◆ Challenge ◆
Exclude any images and output the remaining records exactly.
[Start Records for this exercise]
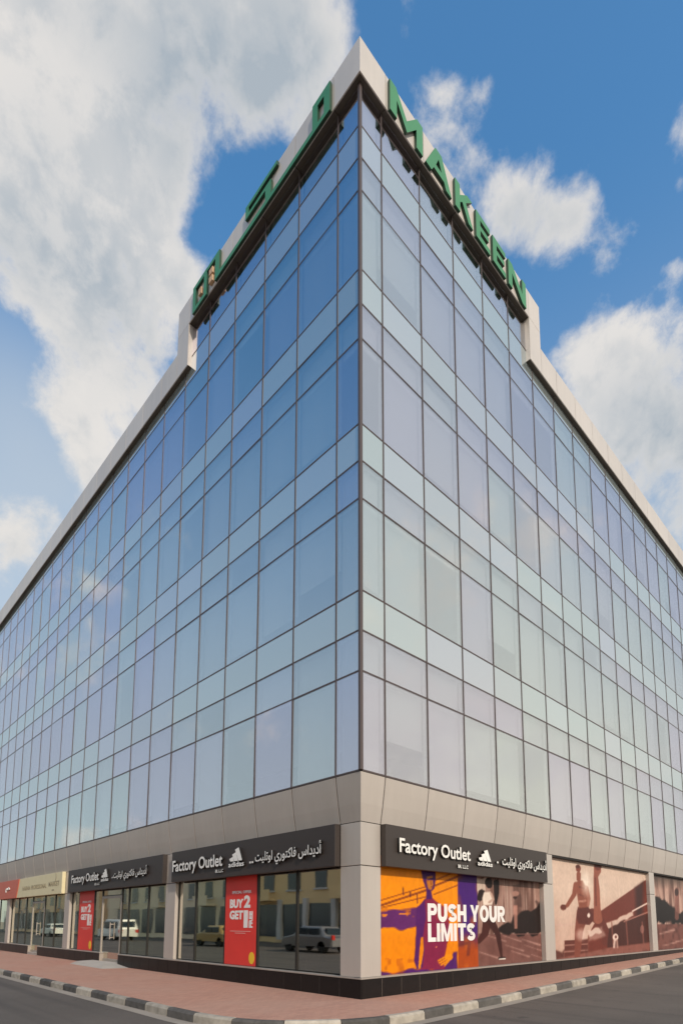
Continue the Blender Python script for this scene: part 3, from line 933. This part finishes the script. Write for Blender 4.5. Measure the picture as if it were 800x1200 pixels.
# poster one: duotone runner, then the city photograph
p = Painter(.775, 7.915, .42, 2.98, .028, 540, 1020, 7.27, (150, 104, 94))
street_scene(p, 140)
p.mixin(np.full(p.X.shape, .18), (70, 52, 48))
p.poly([(300, 470), (430, 455), (450, 395), (500, 370), (560, 340), (640, 300), (760, 250), (760, 545), (440, 548), (310, 520)], (52, 36, 33), .96, 14, 60)
p.poly([(430, 130), (500, 120), (500, 300), (440, 300)], (95, 66, 58), .6, 14, 40)
p.ell(465, 200, 30, 22, (185, 140, 125), .8); p.ell(460, 235, 18, 12, (70, 45, 40), .8)
p.poly([(445, 300), (480, 300), (480, 500), (455, 500)], (190, 138, 122), .8, 10)
p.line([(440, 548), (690, 545)], 4, (150, 110, 100), .7)
for a, b, w in ((520, 590, 9), (360, 560, 6), (430, 690, 8), (380, 640, 7), (230, 560, 6), (540, 640, 4), (160, 700, 9), (600, 720, 5)):
    p.line([(a, b), (a + 150, b + 48)], [w * .4, w], (206, 164, 150), .55, 10)
p.mixin(np.where(p.Y > 548, (p.nz(14) - .4) * .5, 0), (96, 60, 54))
p.poly([(135, 70), (215, 70), (220, 170), (135, 190)], (214, 190, 174), .8, 8, 30)
p.line([(235, 90), (240, 130)], 26, (48, 32, 30)); p.ell(232, 105, 30, 34, (58, 38, 34))
p.line([(300, 105), (302, 190), (296, 290)], [24, 22, 8], (48, 32, 30), .95)
p.line([(175, 190), (160, 240)], 26, (52, 34, 32), .9)
p.poly([(195, 190), (250, 185), (275, 250), (265, 300), (190, 300), (180, 240)], (228, 204, 188), 1, 10)
p.line([(255, 200), (275, 250), (240, 275)], 10, (196, 160, 144), .9)
p.poly([(185, 300), (275, 300), (285, 440), (190, 440)], (150, 110, 98), .9, 12)
p.line([(225, 430), (205, 540), (150, 610)], [40, 30, 20], (92, 52, 46)); p.line([(255, 440), (315, 550), (330, 640), (345, 735)], [36, 22, 18, 10], (84, 48, 43))
p.line([(325, 752), (372, 748)], 9, (60, 42, 40)); p.line([(325, 762), (376, 757)], 4, (225, 205, 192))
X2 = 146
p.poly([(-700, -100), (132, -100), (X2, 900), (-700, 900)], (92, 46, 122), 1, 4)
g = np.clip((p.Y - 520) / 160, 0, 1) * (p.X < X2 - (800 - p.Y) * .012)
p.mixin(g * .9, (188, 92, 26))
p.mixin(np.where(p.X < 138, np.clip((p.nz(9) - .55) * 1.6, 0, .6), 0), (205, 120, 40))
p.line([(-30, 640), (70, 620), (60, 720)], 14, (120, 60, 60), .6, 12)
p.frame(430, 1010, 6.154)
p.poly([(0, -50), (652, -50), (657, 900), (0, 900)], (236, 150, 10), 1, 4)
p.mixin(np.where(p.X < 655, np.clip((p.Y - 480) / 120, 0, .6), 0), (226, 138, 2))
for a, b, w in (((60, 292), (420, 182), 4), ((60, 330), (430, 206), 8), ((60, 345), (440, 250), 4), ((480, 140), (645, 68), 4), ((480, 178), (652, 108), 7), ((480, 238), (650, 172), 4)):
    p.line([a, b], w, (150, 78, 40), .9, 6)
p.line([(258, 190), (262, 240)], 4, (120, 60, 60)); p.line([(310, 225), (312, 255)], 5, (120, 60, 60)); p.line([(360, 235), (362, 300)], 4, (120, 60, 60))
p.poly([(60, 350), (360, 338), (380, 478), (220, 492), (130, 480), (60, 482)], (112, 52, 116), .96, 10, 30)
p.mixin(np.where((p.X < 380) & (p.Y > 325) & (p.Y < 400), np.clip((p.nz(26) - .55) * 2.5, 0, .7), 0), (214, 128, 40))
p.line([(235, 378), (310, 374)], 5, (226, 140, 40)); p.ell(125, 388, 22, 8, (226, 140, 40))
p.poly([(60, 800), (200, 800), (330, 770), (500, 775), (640, 640), (652, 640), (657, 900), (60, 900)], (96, 42, 116), .96, 14, 30)
p.mixin(np.where((p.Y > 700) & (p.X < 340), np.clip((p.nz(20) - .6) * 2, 0, .5), 0), (180, 96, 40))
p.poly([(395, 300), (420, 268), (470, 262), (500, 290), (560, 330), (592, 420), (585, 560), (560, 680), (560, 780), (385, 780), (405, 600), (385, 500)], (146, 50, 84), 1, 8)
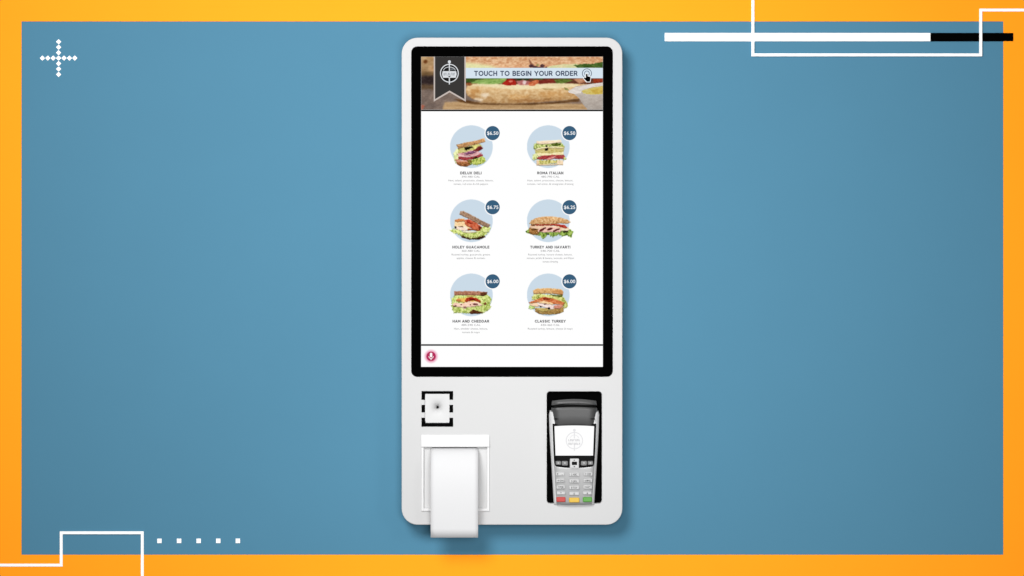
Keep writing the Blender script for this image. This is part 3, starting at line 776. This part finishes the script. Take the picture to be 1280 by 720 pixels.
[End Records for this exercise]
◆ Task answer ◆
Continue the Blender Python script for this scene: part 3, from line 933. This part finishes the script. Write for Blender 4.5. Measure the picture as if it were 800x1200 pixels.
# poster one: duotone runner, then the city photograph
p = Painter(.775, 7.915, .42, 2.98, .028, 540, 1020, 7.27, (150, 104, 94))
street_scene(p, 140)
p.mixin(np.full(p.X.shape, .18), (70, 52, 48))
p.poly([(300, 470), (430, 455), (450, 395), (500, 370), (560, 340), (640, 300), (760, 250), (760, 545), (440, 548), (310, 520)], (52, 36, 33), .96, 14, 60)
p.poly([(430, 130), (500, 120), (500, 300), (440, 300)], (95, 66, 58), .6, 14, 40)
p.ell(465, 200, 30, 22, (185, 140, 125), .8); p.ell(460, 235, 18, 12, (70, 45, 40), .8)
p.poly([(445, 300), (480, 300), (480, 500), (455, 500)], (190, 138, 122), .8, 10)
p.line([(440, 548), (690, 545)], 4, (150, 110, 100), .7)
for a, b, w in ((520, 590, 9), (360, 560, 6), (430, 690, 8), (380, 640, 7), (230, 560, 6), (540, 640, 4), (160, 700, 9), (600, 720, 5)):
    p.line([(a, b), (a + 150, b + 48)], [w * .4, w], (206, 164, 150), .55, 10)
p.mixin(np.where(p.Y > 548, (p.nz(14) - .4) * .5, 0), (96, 60, 54))
p.poly([(135, 70), (215, 70), (220, 170), (135, 190)], (214, 190, 174), .8, 8, 30)
p.line([(235, 90), (240, 130)], 26, (48, 32, 30)); p.ell(232, 105, 30, 34, (58, 38, 34))
p.line([(300, 105), (302, 190), (296, 290)], [24, 22, 8], (48, 32, 30), .95)
p.line([(175, 190), (160, 240)], 26, (52, 34, 32), .9)
p.poly([(195, 190), (250, 185), (275, 250), (265, 300), (190, 300), (180, 240)], (228, 204, 188), 1, 10)
p.line([(255, 200), (275, 250), (240, 275)], 10, (196, 160, 144), .9)
p.poly([(185, 300), (275, 300), (285, 440), (190, 440)], (150, 110, 98), .9, 12)
p.line([(225, 430), (205, 540), (150, 610)], [40, 30, 20], (92, 52, 46)); p.line([(255, 440), (315, 550), (330, 640), (345, 735)], [36, 22, 18, 10], (84, 48, 43))
p.line([(325, 752), (372, 748)], 9, (60, 42, 40)); p.line([(325, 762), (376, 757)], 4, (225, 205, 192))
X2 = 146
p.poly([(-700, -100), (132, -100), (X2, 900), (-700, 900)], (92, 46, 122), 1, 4)
g = np.clip((p.Y - 520) / 160, 0, 1) * (p.X < X2 - (800 - p.Y) * .012)
p.mixin(g * .9, (188, 92, 26))
p.mixin(np.where(p.X < 138, np.clip((p.nz(9) - .55) * 1.6, 0, .6), 0), (205, 120, 40))
p.line([(-30, 640), (70, 620), (60, 720)], 14, (120, 60, 60), .6, 12)
p.frame(430, 1010, 6.154)
p.poly([(0, -50), (652, -50), (657, 900), (0, 900)], (236, 150, 10), 1, 4)
p.mixin(np.where(p.X < 655, np.clip((p.Y - 480) / 120, 0, .6), 0), (226, 138, 2))
for a, b, w in (((60, 292), (420, 182), 4), ((60, 330), (430, 206), 8), ((60, 345), (440, 250), 4), ((480, 140), (645, 68), 4), ((480, 178), (652, 108), 7), ((480, 238), (650, 172), 4)):
    p.line([a, b], w, (150, 78, 40), .9, 6)
p.line([(258, 190), (262, 240)], 4, (120, 60, 60)); p.line([(310, 225), (312, 255)], 5, (120, 60, 60)); p.line([(360, 235), (362, 300)], 4, (120, 60, 60))
p.poly([(60, 350), (360, 338), (380, 478), (220, 492), (130, 480), (60, 482)], (112, 52, 116), .96, 10, 30)
p.mixin(np.where((p.X < 380) & (p.Y > 325) & (p.Y < 400), np.clip((p.nz(26) - .55) * 2.5, 0, .7), 0), (214, 128, 40))
p.line([(235, 378), (310, 374)], 5, (226, 140, 40)); p.ell(125, 388, 22, 8, (226, 140, 40))
p.poly([(60, 800), (200, 800), (330, 770), (500, 775), (640, 640), (652, 640), (657, 900), (60, 900)], (96, 42, 116), .96, 14, 30)
p.mixin(np.where((p.Y > 700) & (p.X < 340), np.clip((p.nz(20) - .6) * 2, 0, .5), 0), (180, 96, 40))
p.poly([(395, 300), (420, 268), (470, 262), (500, 290), (560, 330), (592, 420), (585, 560), (560, 680), (560, 780), (385, 780), (405, 600), (385, 500)], (146, 50, 84), 1, 8)
Keep writing the Blender script for this image. This is part 3, starting at line 776. This part finishes the script. Take the picture to be 1280 by 720 pixels.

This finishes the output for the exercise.